La troisième phase – la création proprement dite – a été initiée dans le cadre d’une résidence à Royaumont, avec danseurs et musiciens. Deux pistes ont été explorées afin de créer avec le dispositif.

Première piste : faire ce qu’il faut pour produire du son. C’est-à-dire « bouger » les mains d’une manière particulière pour provoquer du son. Un dialogue est alors né entre les deux danseurs, que nous arrivions même à identifier de part « leurs voix », ou « leurs sons », propres – déterminés par la nature de leurs gestes. Ainsi sont apparus de véritables personnages !

La deuxième piste consiste à créer en faisant abstraction des capteurs. À chorégraphier sans se laisser influencer par ce que provoque un geste du point de vue sonore. Bien entendu, cela a pu se faire car la musique de Basile laisse de la place pour l’improvisation et le hasard.
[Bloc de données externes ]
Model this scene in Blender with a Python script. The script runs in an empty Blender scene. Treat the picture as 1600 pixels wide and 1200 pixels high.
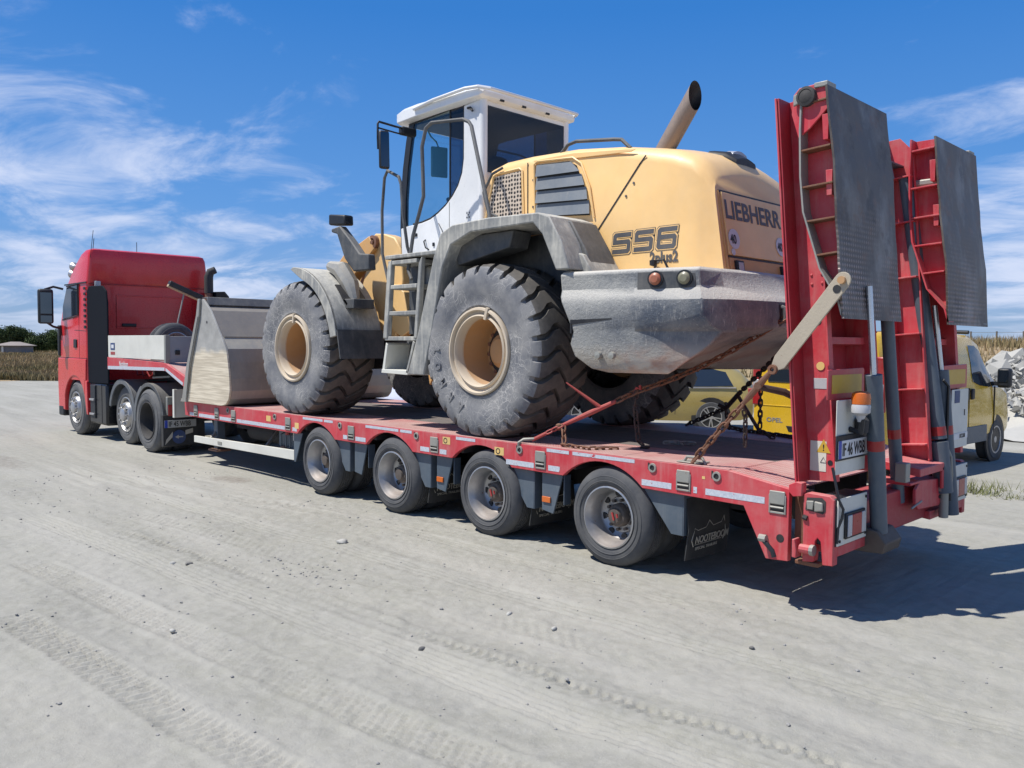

Y a-t-il des aspects qui vous attirent davantage, des champs que vous voudriez explorer plus particulièrement ?

Nous avons pensé à un moyen d’élaborer un discours parlé avec ce capteur grâce à une intelligence artificielle. L’IA est un sujet qui m’attire beaucoup et je suis sûre qu’il y a plein de choses à tester avec !

Qu’en attendez-vous dans le cadre de votre pratique ?

Comme chaque projet, j’en sors avec de nouvelles approches, de nouvelles manières, d’écouter, de créer… Mon travail se nourrit forcément de tous les projets auxquels je participe. Avec Spa(s)m, mon écoute musicale et mon travail de collaboration avec les musiciens et/ou compositeurs ont été enrichis. Avoir pu assister au processus de création de Basile m’a permis d’observer et analyser comment s’élabore une partition musicale et comment elle évolue.